EDIT: Ensure your external drives work reliably under load for extended periods! Either load test them with something and/or watch for errors while transferring data to the new zpool. If you see an error, check dmesg for anything related to a USB drive. If you encounter such a problem it might be a controller bug, controller overheating or a bad cable. Controller refers to the enclosure SATA-to-USB bridge. I have 5x WD Elements, one WD MyBook and 2x NexStat 3.1. They're all using ASMedia. The WD Elements are prone to overheating if there's no appropriate ventilation. I've had to adhere tiny heatsinks to two of them in order to resolve overheating as they operate at higher ambient temperature. Crucially all of this overheating has occurred under load. Without loading them, it's all looks fine and dandy. ZFS did not lose me any data when any of this happened and as I addressed it.

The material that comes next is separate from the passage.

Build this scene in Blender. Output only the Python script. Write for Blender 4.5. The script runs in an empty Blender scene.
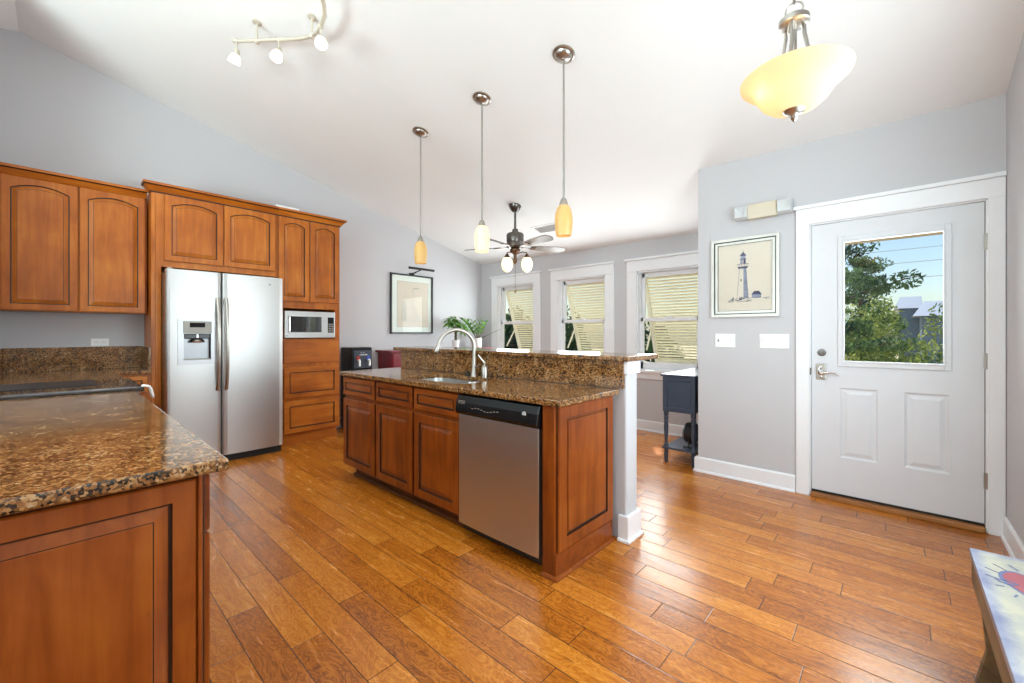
import bpy, bmesh, math, random
from mathutils import Vector, Matrix
C = bpy.context.scene
COL = C.collection
PI = math.pi
V3 = Vector

# ------------------------------------------------------------------ camera
cam_d = bpy.data.cameras.new('camera')
cam = bpy.data.objects.new('camera', cam_d)
COL.objects.link(cam)
cam.location = (0, 0, 1.25)
cam.rotation_euler = (PI / 2, 0, 0.74343)
cam_d.sensor_fit = 'HORIZONTAL'
cam_d.sensor_width = 36
cam_d.lens = 14.70
cam_d.shift_y = -0.0080
cam_d.clip_start = 0.02
cam_d.clip_end = 300
C.camera = cam

# ------------------------------------------------------------------ sky, sun, daylight, exposure
world = bpy.data.worlds.new('world')
C.world = world
world.use_nodes = True
wn = world.node_tree
wn.nodes.clear()
w_out = wn.nodes.new('ShaderNodeOutputWorld')
w_bg = wn.nodes.new('ShaderNodeBackground')
w_sky = wn.nodes.new('ShaderNodeTexSky')
w_sky.sky_type = 'NISHITA'
w_sky.sun_disc = False
w_sky.sun_elevation = math.radians(42)
w_sky.sun_rotation = math.radians(250)
w_sky.air_density = 1.0
w_sky.dust_density = 1.2
w_bg.inputs['Strength'].default_value = 0.20
wn.links.new(w_sky.outputs[0], w_bg.inputs[0])
wn.links.new(w_bg.outputs[0], w_out.inputs[0])

def light(name, kind, loc, energy, rot=(0, 0, 0), color=(1, 1, 1), **kw):
    d = bpy.data.lights.new(name, kind)
    d.energy = energy
    d.color = color
    for k, v in kw.items():
        setattr(d, k, v)
    o = bpy.data.objects.new(name, d)
    COL.objects.link(o)
    o.location = loc
    o.rotation_euler = rot
    return o

def aim(o, direction):
    o.rotation_euler = V3(direction).to_track_quat('-Z', 'Y').to_euler()

sun = light('sun', 'SUN', (-5, 5, 12), 6.3, color=(1.0, 0.97, 0.92), angle=0.02)
aim(sun, (0.34, -0.58, -0.74))
ADDED_BACK_WIN = ((-4.5, 1.4), (-1.5, 1.0))      # centre, width
# fill lamps at two unseen windows, added behind the camera for light
for wx, ww in ADDED_BACK_WIN:
    light('added_back_fill', 'AREA', (wx, -3.93, 1.6), 5 * ww, rot=(PI / 2, 0, 0), color=(0.86, 1.0, 1.04),
          shape='RECTANGLE', size=ww, size_y=2.2)
# added unseen fill lamp behind the camera, brightens the ceiling
light('added_ceiling_fill', 'AREA', (-2.0, -2.5, 1.5), 245, rot=(PI - 0.2, 0, 0), color=(0.80, 1.0, 1.01), shape='RECTANGLE', size=2.6, size_y=1.6)
# added fill at an unseen right-wall window, and daylight through the entry door glass
light('added_side_fill', 'AREA', (0.53, 2.0, 1.5), 52, rot=(PI / 2, 0, PI / 2), color=(0.86, 1.0, 1.06), shape='RECTANGLE', size=1.5, size_y=1.5)
light('door_glass_daylight', 'AREA', (-0.028, 4.62, 1.60), 20, rot=(-PI / 2 + 0.15, 0, 0), color=(0.92, 1.0, 1.02), shape='RECTANGLE', size=0.80, size_y=1.05)
# daylight coming in through the dining windows
for wx in (-4.65, -3.365, -2.10):
    light('dining_window_daylight', 'AREA', (wx, 5.066, 1.42), 21, rot=(-PI / 2, 0, 0), color=(0.92, 1.0, 1.02),
          shape='RECTANGLE', size=0.70, size_y=1.15)

C.view_settings.view_transform = 'Standard'
C.view_settings.look = 'None'
C.view_settings.gamma = 1
C.view_settings.use_curve_mapping = False
C.view_settings.exposure = 0.07
C.cycles.use_denoising = True
C.cycles.max_bounces = 10
C.cycles.diffuse_bounces = 6
C.cycles.glossy_bounces = 5
C.cycles.transparent_max_bounces = 16
C.cycles.sample_clamp_indirect = 6

# ------------------------------------------------------------------ materials
def srgb(r, g, b):
    def f(c):
        c = c / 255
        return c / 12.92 if c <= 0.04045 else ((c + 0.055) / 1.055) ** 2.4
    return (f(r), f(g), f(b), 1)

class NT:
    def __init__(self, name):
        self.m = bpy.data.materials.new(name)
        self.m.use_nodes = True
        self.t = self.m.node_tree
        self.b = self.t.nodes['Principled BSDF']
        self.out = self.t.nodes['Material Output']
    def n(self, kind, **kw):
        x = self.t.nodes.new('ShaderNode' + kind)
        for k, v in kw.items():
            if k in x.inputs:
                x.inputs[k].default_value = v
            else:
                setattr(x, k, v)
        return x
    def l(self, a, b):
        self.t.links.new(a, b)
    def math(self, op, a, b=None, c=None):
        x = self.t.nodes.new('ShaderNodeMath')
        x.operation = op
        for i, s in enumerate((a, b, c)):
            if s is None:
                continue
            if isinstance(s, (int, float)):
                x.inputs[i].default_value = s
            else:
                self.l(s, x.inputs[i])
        return x.outputs[0]
    def mix(self, fac, a, b, mode='MIX'):
        x = self.t.nodes.new('ShaderNodeMix')
        x.data_type = 'RGBA'
        x.blend_type = mode
        for s, i in ((fac, 0), (a, 6), (b, 7)):
            if isinstance(s, (int, float, tuple)):
                x.inputs[i].default_value = s
            else:
                self.l(s, x.inputs[i])
        return x.outputs[2]
    def ramp(self, fac, stops):
        x = self.t.nodes.new('ShaderNodeValToRGB')
        e = x.color_ramp.elements
        while len(e) < len(stops):
            e.new(0.5)
        for k, (p, c) in enumerate(stops):
            e[k].position = p
            e[k].color = c
        self.l(fac, x.inputs[0])
        return x.outputs[0]
    def coords(self, scale=(1, 1, 1), rnd=True):
        tc = self.n('TexCoord')
        mp = self.n('Mapping')
        mp.inputs['Scale'].default_value = scale
        if rnd:
            oi = self.n('ObjectInfo')
            va = self.t.nodes.new('ShaderNodeVectorMath')
            va.operation = 'ADD'
            sc = self.math('MULTIPLY', oi.outputs['Random'], 13.7)
            cb = self.n('CombineXYZ')
            for i in range(3):
                self.l(sc, cb.inputs[i])
            self.l(tc.outputs['Object'], va.inputs[0])
            self.l(cb.outputs[0], va.inputs[1])
            self.l(va.outputs[0], mp.inputs['Vector'])
        else:
            self.l(tc.outputs['Object'], mp.inputs['Vector'])
        return mp.outputs[0]
    def noise(self, vec, scale, detail=4, rough=0.5, dist=0.0):
        x = self.n('TexNoise')
        x.inputs['Scale'].default_value = scale
        x.inputs['Detail'].default_value = detail
        x.inputs['Roughness'].default_value = rough
        x.inputs['Distortion'].default_value = dist
        self.l(vec, x.inputs['Vector'])
        return x.outputs['Fac']
    def bump(self, h, strength, dist=0.01):
        x = self.n('Bump')
        x.inputs['Strength'].default_value = strength
        x.inputs['Distance'].default_value = dist
        self.l(h, x.inputs['Height'])
        self.l(x.outputs[0], self.b.inputs['Normal'])
    def set(self, **kw):
        for k, v in kw.items():
            self.b.inputs[k.replace('_', ' ')].default_value = v
        return self

def plain(name, col, rough=0.5, metal=0.0, spec=0.5, vary=0.06, bump=0.0, bscale=60, coat=0.0):
    t = NT(name)
    t.set(Roughness=rough, Metallic=metal)
    t.b.inputs['Specular IOR Level'].default_value = spec
    t.b.inputs['Coat Weight'].default_value = coat
    v = t.coords()
    n = t.noise(v, 7, 4)
    a = tuple(c * (1 - vary) for c in col[:3]) + (1,)
    b = tuple(min(1, c * (1 + vary)) for c in col[:3]) + (1,)
    t.l(t.ramp(n, [(0.35, a), (0.65, b)]), t.b.inputs['Base Color'])
    if bump:
        t.bump(t.noise(v, bscale, 5), bump, 0.004)
    return t.m

def wood(name, lo, mid, hi, axis='z', rough=0.36, coat=0.12):
    t = NT(name)
    s = {'z': (14, 14, 1.3), 'x': (1.3, 14, 14), 'y': (14, 1.3, 14)}[axis]
    v = t.coords(s)
    v2 = t.coords((1, 1, 1))
    g = t.noise(v, 1.6, 8, 0.6, 0.6)
    big = t.noise(v2, 3.5, 3, 0.5, 0.4)
    f = t.math('ADD', t.math('MULTIPLY', g, 0.55), t.math('MULTIPLY', big, 0.45))
    oi = t.n('ObjectInfo')
    f = t.math('ADD', f, t.math('MULTIPLY', t.math('SUBTRACT', oi.outputs['Random'], 0.5), 0.10))
    c = t.ramp(f, [(0.30, lo), (0.50, mid), (0.70, hi)])
    sp = t.noise(t.coords((5, 5, 2)), 9, 2, 0.5)
    c = t.mix(t.ramp(sp, [(0.70, (0, 0, 0, 1)), (0.80, (0.25, 0.25, 0.25, 1))]), c, tuple(x * 0.45 for x in lo[:3]) + (1,))
    t.l(c, t.b.inputs['Base Color'])
    t.set(Roughness=rough)
    t.b.inputs['Coat Weight'].default_value = coat
    t.b.inputs['Coat Roughness'].default_value = 0.18
    t.b.inputs['Specular IOR Level'].default_value = 0.35
    t.bump(g, 0.04, 0.003)
    return t.m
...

[-] hoxbug@lemmy.world 1 points 8 months ago

That is a good point about stress testing them, if memory serves me well I believe one of the 12TB would disconnect a while back maybe 2 or so years ago when I was using windows and doing large backups. I think the consensus around seems to just mirror the 6TB and mirror the 12TB drives separate, it's probably what I will end up doing since in the end I am tripling the amount of storage and really allowing me to lose two drives albeit two different drives before data loss. Feel I may be getting a bit greedy with what I have and should just be happy with what I am getting with that. Looking at getting an upgrade in about a year or two either way.

[-] avidamoeba@lemmy.ca 2 points 8 months ago

Apparently I've heatsinked the MyBook as well. This is what that looks like without the cover. The heatsink is from a Raspberry Pi kit. If I were you, knowing what I know, I'd just slap heatsinks on the 12T disks preventatively instead of testing them.